The proof of the pudding would be if, after a certain period, the prints continue not to be supplied. The postponement of delivery indefinitely creates an offence, but as no time limit was offered, apparently, according to the hon. Member, it is difficult to pin it under the Trade Descriptions Act, and the criminal proceedings which I have discussed would be applicable if delivery were delayed for a very long time.

But these are not matters to which I can give an answer directly, because they obviously depend on whether the police, the prosecuting authority in such a matter, feel that the law has been broken. All that I can do is try to describe the law in the hope that it will be of some help to the hon. Gentleman and his constituents.

Therefore, in some cases, the breach of an undertaking may have been so deliberate and foreseeable that the criminal law can properly be brought to bear. I think that the criminal law is already adequately framed for such cases. In other cases, what is involved is no more than a simple breach of contract, for which only the remedies of the civil law are appropriate.

From what the hon. Gentleman said, this may well be the case in many of the instances which he has quoted. If a letter is sent from a Solicitor it has been known to evoke a response. There is this further channel of redress of using the civil law to get the photographs or the money back. I cannot judge, in the fashion of a court, on which side of the line the difficulties which the hon. Gentleman has mentioned lie. If there were reason to suspect a breach of the Theft Act or the Trade Descriptions Act, I am sure that the police or the local weights and measures authority would go into this very carefully and do their best. Indeed, the hon. Gentleman said that they had been consulted. It is up to them to decide what they should do in this case.
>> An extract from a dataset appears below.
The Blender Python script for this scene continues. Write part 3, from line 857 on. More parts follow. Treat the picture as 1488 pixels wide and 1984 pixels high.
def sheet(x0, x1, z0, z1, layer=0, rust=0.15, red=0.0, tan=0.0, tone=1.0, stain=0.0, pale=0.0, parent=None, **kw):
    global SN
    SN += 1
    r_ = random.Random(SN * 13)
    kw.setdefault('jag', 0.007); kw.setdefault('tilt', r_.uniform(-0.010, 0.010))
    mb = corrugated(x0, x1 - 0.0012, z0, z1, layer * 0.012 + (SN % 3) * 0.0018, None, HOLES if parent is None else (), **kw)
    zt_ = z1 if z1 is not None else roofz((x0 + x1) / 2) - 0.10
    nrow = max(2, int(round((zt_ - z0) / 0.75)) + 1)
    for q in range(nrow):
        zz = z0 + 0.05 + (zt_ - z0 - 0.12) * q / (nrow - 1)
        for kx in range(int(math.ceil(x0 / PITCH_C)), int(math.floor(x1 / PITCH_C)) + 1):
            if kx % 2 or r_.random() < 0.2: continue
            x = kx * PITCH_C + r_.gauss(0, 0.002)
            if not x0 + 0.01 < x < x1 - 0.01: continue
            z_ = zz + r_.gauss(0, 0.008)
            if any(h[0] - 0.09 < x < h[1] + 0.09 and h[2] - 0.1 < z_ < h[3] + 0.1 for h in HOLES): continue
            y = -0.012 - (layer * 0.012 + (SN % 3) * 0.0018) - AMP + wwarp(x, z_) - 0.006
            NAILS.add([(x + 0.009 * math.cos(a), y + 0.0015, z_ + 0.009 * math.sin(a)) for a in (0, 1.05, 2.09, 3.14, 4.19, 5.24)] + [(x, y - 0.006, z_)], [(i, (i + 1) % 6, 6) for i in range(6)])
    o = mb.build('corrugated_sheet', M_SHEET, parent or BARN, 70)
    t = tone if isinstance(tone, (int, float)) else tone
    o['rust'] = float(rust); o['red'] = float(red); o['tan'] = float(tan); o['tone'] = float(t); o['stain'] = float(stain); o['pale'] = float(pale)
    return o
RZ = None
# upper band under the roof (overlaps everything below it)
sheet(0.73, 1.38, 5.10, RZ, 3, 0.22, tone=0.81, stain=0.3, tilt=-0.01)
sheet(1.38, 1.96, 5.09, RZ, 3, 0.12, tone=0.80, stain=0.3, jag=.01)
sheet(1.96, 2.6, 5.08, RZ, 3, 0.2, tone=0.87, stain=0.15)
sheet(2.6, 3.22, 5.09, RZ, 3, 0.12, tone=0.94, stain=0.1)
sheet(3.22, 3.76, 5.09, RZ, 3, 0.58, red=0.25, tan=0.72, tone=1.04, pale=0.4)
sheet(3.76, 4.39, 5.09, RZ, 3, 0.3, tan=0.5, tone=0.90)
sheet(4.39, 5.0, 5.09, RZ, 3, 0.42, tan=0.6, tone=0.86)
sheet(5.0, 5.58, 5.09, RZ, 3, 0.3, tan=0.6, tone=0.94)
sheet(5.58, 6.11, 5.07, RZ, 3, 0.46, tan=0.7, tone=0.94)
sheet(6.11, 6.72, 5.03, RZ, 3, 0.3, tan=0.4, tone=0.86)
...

I doubt, however, whether there is any meaningful way in which the law can be changed. The law is comprehensive, both the civil and criminal law, as it is under the Trade Descripton Act. I do not quite see how this issue could be dealt with by fresh legislation. Nor do I think it necessary.

On the other hand, if the people of Bristol know that those who have ordered photographs from a speculative photographer have often had a good deal of difficulty in getting them delivered within a reasonable time, then if Bristolians have anything like the native wit and caution for which I give them credit, they will be very hesitant about placing such orders in future.

The hon. Gentleman having aired the matter tonight, I am sure that the local Press will take up what he said. This in itself will do a great deal to warn people of the dangers of this practice. Perhaps this will allow competition from the reputable—and I am sure that many of them in Bristol are reputable—photographers to take the business which has so far been provided unsatisfactorily by the people the hon. Gentleman mentioned. I hope that this will be so, and it may be that publicity of that sort, which the hon. Gentleman is seeking to achieve tonight, will do more good than trying to bend the law to fit into every sort of situation, including that which he described tonight.

Question put and agreed to.

Adjourned accordingly at twenty-seven minutes past Twelve o'clock.